**GIVEN INFORMATION**
:::::

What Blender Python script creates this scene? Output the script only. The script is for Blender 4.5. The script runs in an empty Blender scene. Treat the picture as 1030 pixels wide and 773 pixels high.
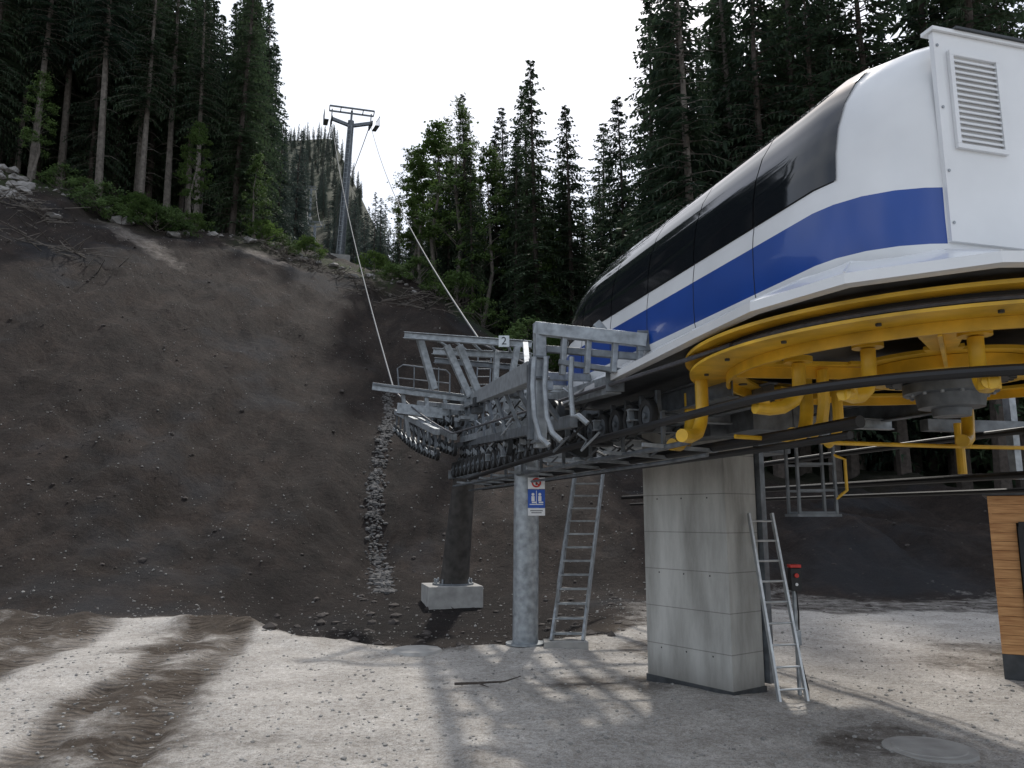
import bpy, math, random, bmesh
import numpy as np
from mathutils import Vector, Matrix
rad=math.radians
random.seed(7); rng=np.random.default_rng(7)
scene=bpy.context.scene
scene.view_settings.view_transform='Standard'
scene.view_settings.look='None'
scene.view_settings.exposure=0

# ------------------------------------------------------------ materials
def new_mat(name):
    m=bpy.data.materials.new(name); m.use_nodes=True
    nt=m.node_tree; b=nt.nodes['Principled BSDF']
    return m,nt,b
def mat(name,col,rough=0.6,metal=0.0,nscale=6.0,var=0.25,bump=0.1,bdist=0.01,coat=0.0,detail=6.0):
    m,nt,b=new_mat(name)
    tc=nt.nodes.new('ShaderNodeNewGeometry')
    n=nt.nodes.new('ShaderNodeTexNoise'); n.inputs['Scale'].default_value=nscale; n.inputs['Detail'].default_value=detail
    nt.links.new(tc.outputs['Position'],n.inputs['Vector'])
    r=nt.nodes.new('ShaderNodeValToRGB')
    r.color_ramp.elements[0].position=0.3; r.color_ramp.elements[1].position=0.7
    c0=[max(0,c*(1-var)) for c in col]; c1=[min(1,c*(1+var*0.6)) for c in col]
    r.color_ramp.elements[0].color=(*c0,1); r.color_ramp.elements[1].color=(*c1,1)
    nt.links.new(n.outputs['Fac'],r.inputs['Fac']); nt.links.new(r.outputs['Color'],b.inputs['Base Color'])
    b.inputs['Roughness'].default_value=rough; b.inputs['Metallic'].default_value=metal
    if coat: b.inputs['Coat Weight'].default_value=coat
    if bump:
        n2=nt.nodes.new('ShaderNodeTexNoise'); n2.inputs['Scale'].default_value=nscale*7; n2.inputs['Detail'].default_value=4
        nt.links.new(tc.outputs['Position'],n2.inputs['Vector'])
        bp=nt.nodes.new('ShaderNodeBump'); bp.inputs['Strength'].default_value=bump; bp.inputs['Distance'].default_value=bdist
        nt.links.new(n2.outputs['Fac'],bp.inputs['Height']); nt.links.new(bp.outputs['Normal'],b.inputs['Normal'])
    return m
M={}
M['white']=mat('white_paint',(.76,.77,.78),.25,0,1.5,.08,0.0,coat=.3)
M['blue']=mat('blue_paint',(.010,.060,.30),.28,0,1.5,.12,0.0,coat=.3)
M['glass']=mat('tinted_glass',(.010,.012,.015),.05,0,2,.1,0.0)
M['seam']=mat('black_rubber_seal',(.02,.02,.022),.6,0,5,.2,0.0)
M['galv']=mat('galvanised_steel',(.33,.355,.375),.48,.45,9,.38,.15,.004)
M['galvd']=mat('weathered_galvanised_steel',(.16,.175,.19),.5,.45,7,.4,.15,.004)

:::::

**WHAT YOU HAVE TO DO**
Reproduce only the lines from the beginning of the data through the line that contains "scene.view_settings.exposure=0", both included, and please drop the pictures.

**WRITTEN RESPONSE**
What Blender Python script creates this scene? Output the script only. The script is for Blender 4.5. The script runs in an empty Blender scene. Treat the picture as 1030 pixels wide and 773 pixels high.
import bpy, math, random, bmesh
import numpy as np
from mathutils import Vector, Matrix
rad=math.radians
random.seed(7); rng=np.random.default_rng(7)
scene=bpy.context.scene
scene.view_settings.view_transform='Standard'
scene.view_settings.look='None'
scene.view_settings.exposure=0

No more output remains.